I teraz pytania: czy jesli poczekam 10, 100, milion czy 100 milionow lat, to kromka w koncu wpadnie mi do geby chociaz raz? Czy wynik zmieni sie, jesli grzecznie poprosze kromke o wspolprace? Czy cos sie zmieni jesli w kuli zamiast powietrza bedzie inna mieszanka gazow lub proznia? Takich pytan mozna sobie postawic wiele, tylko ze nie mam pojecia jak mialbym przeprowadzic ten eksperyment - brakuje mi magicznego izolatora.
Przypuszczam, ze na swiecie nie ma w dniu dzisiejszym nikogo, kto _wie_ jaka jest odpowiedz. Gdyby kromka byla w tej kuli zupelnie sama, to sklanialbym sie do stwierdzenia, ze pozostanie w spoczynku (ale wolalbym to sprawdzic eksperymentalnie, zanim zalozylbym sie o pieniadze). Jesli bede tam ja i kromka, uczciwiej bedzie powstrzymac sie od wnioskow a priori. Oczywiscie mozna sobie wnioskowac, tyle ze dopoki nikt nie zrobi tego eksperymentu, to te wnioski sa malo warte.
Wiesz, chetnie przeprowadzilbym takie doswiadczenie ale nie ma to nic wspolnego z ta wiara, o ktorej piszesz.
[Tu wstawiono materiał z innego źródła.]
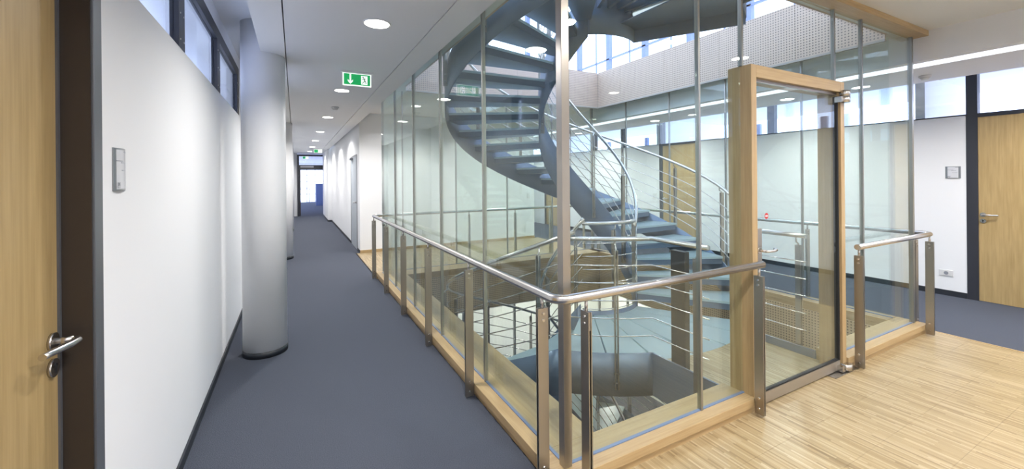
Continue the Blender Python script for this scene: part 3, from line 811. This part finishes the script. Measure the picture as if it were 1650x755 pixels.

Po prostu zaczalem byc ciekawy, co by z tego moglo wyniknac. Nie mam pojecia, czy ten opis Cie zadowoli, ale prawde mowiac ta sprawa przesunela sie na dalszy plan od kiedy na pierwszy wyszla ciekawosc.
A bawimy sie tak, zeby w miare rece i nogi mialo, tyle wystarczy.
A to, jesli wolno mi skomentowac, tyz bar-zo piknie ;-). Mam nadzieje, ze nikogo nie urazilem moimi uwagami. I ze dobrze zrozumialem, o co Ci chodzilo z tymi kromkami.